The Laramie County School District #2 board opened a lengthy discussion on eligibility and grading practices that determine whether students may participate in extracurricular activities. Chair convened Section 3.2 asking trustees to weigh in on late work, timely grading and what standards the board expects administrators to enforce.
Trustee Heidi said late work should not routinely receive full credit and urged accountability for both students and teachers, saying, "There needs to be some accountability on both sides." Trustee Olsen argued for tighter makeup windows, proposing a rule similar to two days of makeup for each sick day to prevent students from falling behind.
Several trustees pressed administrators to produce specific, implementable language rather than leave vague time spans in policy. Trustee Jared noted the current policy language allowing late and complete assessment submissions "prior to the end of each unit" is too ambiguous and asked administrators to propose clearer deadlines and a precise time span.
A staff speaker cautioned the board about blaming individual teachers and urged a systemic approach to grading and learning, calling classroom staff "superheroes" and saying the district should focus on upstream changes to grading practices rather than piecemeal eligibility tweaks.
Board members also discussed how state law changes affect local eligibility decisions. The district administrator explained that recent state legislation expands participation for some homeschooled students but that the statute includes a clause that students and parents must agree to adhere to district rules and procedures. The administrator recommended the board decide what documentation or evidence it will require from homeschool families seeking activity participation.
Trustee Michael urged the board to raise expectations while being prepared to back administrators through any resulting community backlash: if administrators propose stricter enforcement, the board should be ready to support them.
The board agreed to ask administrators and building principals to draft recommended policy language.
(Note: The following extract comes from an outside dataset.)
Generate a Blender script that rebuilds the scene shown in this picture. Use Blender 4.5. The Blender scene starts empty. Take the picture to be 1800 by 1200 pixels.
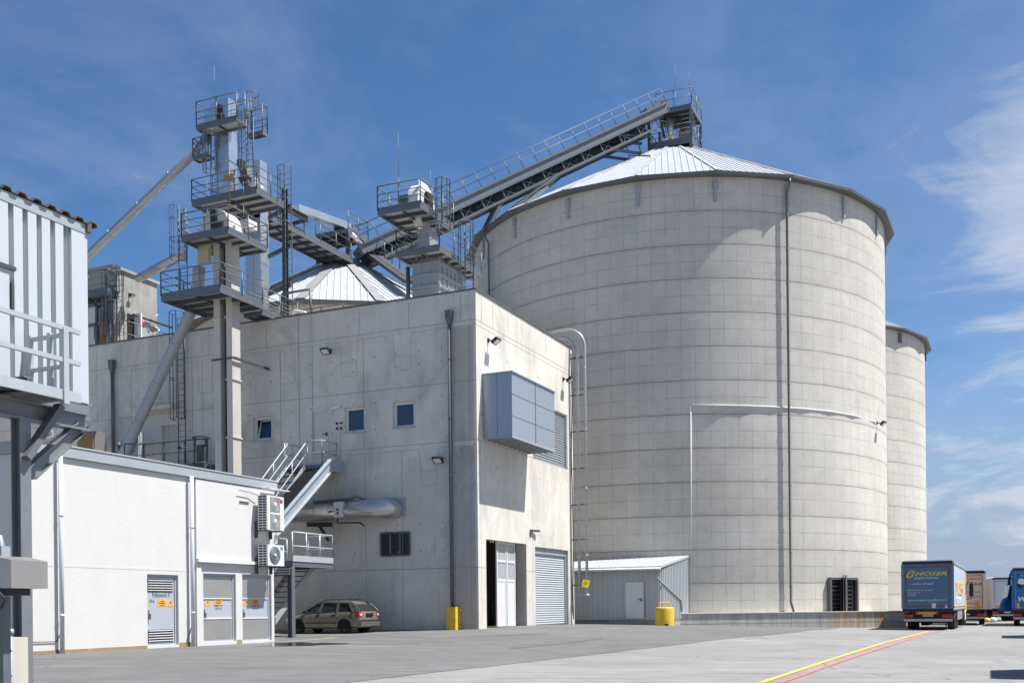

The district’s CCC (Chapter 3) work on graduation and grading practices is expected to continue; administrators told trustees they aim to have grading-practice recommendations ready for the handbook by summer and to meet Chapter 3’s full policy deadline of November 2026.
The meeting moved on to other business and later a motion to enter an executive session for personnel and legal matters was made and seconded.
Next steps: administrators will draft specific eligibility and grading policy language for the board to review; CCC will continue its Chapter 3 work and deliver materials aimed at shaping eligibility procedures before the next school year.